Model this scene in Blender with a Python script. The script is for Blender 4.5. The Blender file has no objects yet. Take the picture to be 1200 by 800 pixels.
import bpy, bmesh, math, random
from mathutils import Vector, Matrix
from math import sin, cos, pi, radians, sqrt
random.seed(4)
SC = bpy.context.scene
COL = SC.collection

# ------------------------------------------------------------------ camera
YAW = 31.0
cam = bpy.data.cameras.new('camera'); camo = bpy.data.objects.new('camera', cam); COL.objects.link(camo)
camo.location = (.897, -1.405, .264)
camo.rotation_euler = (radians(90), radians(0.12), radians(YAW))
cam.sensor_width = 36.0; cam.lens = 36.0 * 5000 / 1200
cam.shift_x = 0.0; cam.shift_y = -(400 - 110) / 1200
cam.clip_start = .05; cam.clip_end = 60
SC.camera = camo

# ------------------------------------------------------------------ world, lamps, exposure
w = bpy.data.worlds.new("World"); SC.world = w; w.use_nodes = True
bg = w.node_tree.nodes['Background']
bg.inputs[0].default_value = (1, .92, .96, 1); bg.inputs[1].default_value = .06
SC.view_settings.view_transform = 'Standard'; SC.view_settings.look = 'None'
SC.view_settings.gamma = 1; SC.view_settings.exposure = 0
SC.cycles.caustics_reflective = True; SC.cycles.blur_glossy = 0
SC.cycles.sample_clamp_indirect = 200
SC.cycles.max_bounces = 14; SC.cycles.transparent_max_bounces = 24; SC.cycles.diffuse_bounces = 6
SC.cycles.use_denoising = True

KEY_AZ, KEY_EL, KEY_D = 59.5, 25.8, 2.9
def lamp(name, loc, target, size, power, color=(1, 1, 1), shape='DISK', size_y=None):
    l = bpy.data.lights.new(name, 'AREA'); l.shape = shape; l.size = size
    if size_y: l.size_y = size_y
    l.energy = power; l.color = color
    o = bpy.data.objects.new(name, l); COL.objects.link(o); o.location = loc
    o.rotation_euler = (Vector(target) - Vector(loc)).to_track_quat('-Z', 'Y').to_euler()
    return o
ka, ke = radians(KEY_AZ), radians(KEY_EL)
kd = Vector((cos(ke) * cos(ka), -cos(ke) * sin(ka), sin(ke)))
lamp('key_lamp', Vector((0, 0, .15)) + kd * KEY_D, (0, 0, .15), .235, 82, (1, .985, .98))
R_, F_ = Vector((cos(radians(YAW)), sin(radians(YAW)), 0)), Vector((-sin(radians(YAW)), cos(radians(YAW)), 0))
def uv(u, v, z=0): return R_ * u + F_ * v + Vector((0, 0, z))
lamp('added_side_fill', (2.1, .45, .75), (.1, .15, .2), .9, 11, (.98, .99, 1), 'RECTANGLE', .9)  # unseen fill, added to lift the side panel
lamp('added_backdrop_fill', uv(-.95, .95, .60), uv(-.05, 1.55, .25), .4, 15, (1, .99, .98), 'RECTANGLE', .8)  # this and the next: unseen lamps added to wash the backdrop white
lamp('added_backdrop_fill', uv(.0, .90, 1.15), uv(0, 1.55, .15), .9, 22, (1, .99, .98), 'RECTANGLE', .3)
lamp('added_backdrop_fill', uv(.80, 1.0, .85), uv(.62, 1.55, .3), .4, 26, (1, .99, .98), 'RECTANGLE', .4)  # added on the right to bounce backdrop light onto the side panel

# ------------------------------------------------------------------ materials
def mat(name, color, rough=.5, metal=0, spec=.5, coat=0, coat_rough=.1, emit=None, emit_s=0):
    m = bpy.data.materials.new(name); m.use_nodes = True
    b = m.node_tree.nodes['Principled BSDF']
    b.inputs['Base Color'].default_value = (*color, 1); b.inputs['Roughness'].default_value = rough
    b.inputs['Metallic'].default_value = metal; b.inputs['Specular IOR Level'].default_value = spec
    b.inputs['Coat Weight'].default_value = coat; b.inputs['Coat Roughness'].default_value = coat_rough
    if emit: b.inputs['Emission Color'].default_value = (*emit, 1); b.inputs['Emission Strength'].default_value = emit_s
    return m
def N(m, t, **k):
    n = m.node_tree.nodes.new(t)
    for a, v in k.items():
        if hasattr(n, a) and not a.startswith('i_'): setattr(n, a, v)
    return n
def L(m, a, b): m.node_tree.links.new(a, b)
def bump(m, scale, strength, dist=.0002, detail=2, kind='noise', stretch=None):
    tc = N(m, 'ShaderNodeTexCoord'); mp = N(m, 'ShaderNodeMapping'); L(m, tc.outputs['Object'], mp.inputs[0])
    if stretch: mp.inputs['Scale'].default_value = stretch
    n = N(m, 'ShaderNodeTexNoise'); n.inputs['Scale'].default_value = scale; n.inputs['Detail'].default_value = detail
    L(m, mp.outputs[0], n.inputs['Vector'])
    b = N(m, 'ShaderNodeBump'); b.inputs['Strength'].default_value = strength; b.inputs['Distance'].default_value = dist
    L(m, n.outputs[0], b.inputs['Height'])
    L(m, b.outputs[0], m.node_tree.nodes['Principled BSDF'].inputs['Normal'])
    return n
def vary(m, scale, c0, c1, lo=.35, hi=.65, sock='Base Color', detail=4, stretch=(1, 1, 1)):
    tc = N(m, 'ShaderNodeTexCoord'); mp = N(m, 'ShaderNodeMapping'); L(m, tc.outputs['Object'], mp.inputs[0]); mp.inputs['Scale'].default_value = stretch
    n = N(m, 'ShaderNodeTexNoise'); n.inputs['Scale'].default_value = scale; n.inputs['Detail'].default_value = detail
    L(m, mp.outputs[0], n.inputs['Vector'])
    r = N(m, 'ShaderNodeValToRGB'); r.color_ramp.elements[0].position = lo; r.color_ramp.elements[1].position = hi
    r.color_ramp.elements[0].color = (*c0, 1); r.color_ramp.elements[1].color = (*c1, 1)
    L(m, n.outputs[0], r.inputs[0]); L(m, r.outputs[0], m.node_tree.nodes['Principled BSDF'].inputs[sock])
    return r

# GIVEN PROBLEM
Return exactly the lines from the beginning of the data above through the one containing "SC.camera = camo", please. Include both end lines and add nothing else.

# THE COMPLETED TASK
Model this scene in Blender with a Python script. The script is for Blender 4.5. The Blender file has no objects yet. Take the picture to be 1200 by 800 pixels.
import bpy, bmesh, math, random
from mathutils import Vector, Matrix
from math import sin, cos, pi, radians, sqrt
random.seed(4)
SC = bpy.context.scene
COL = SC.collection

# ------------------------------------------------------------------ camera
YAW = 31.0
cam = bpy.data.cameras.new('camera'); camo = bpy.data.objects.new('camera', cam); COL.objects.link(camo)
camo.location = (.897, -1.405, .264)
camo.rotation_euler = (radians(90), radians(0.12), radians(YAW))
cam.sensor_width = 36.0; cam.lens = 36.0 * 5000 / 1200
cam.shift_x = 0.0; cam.shift_y = -(400 - 110) / 1200
cam.clip_start = .05; cam.clip_end = 60
SC.camera = camo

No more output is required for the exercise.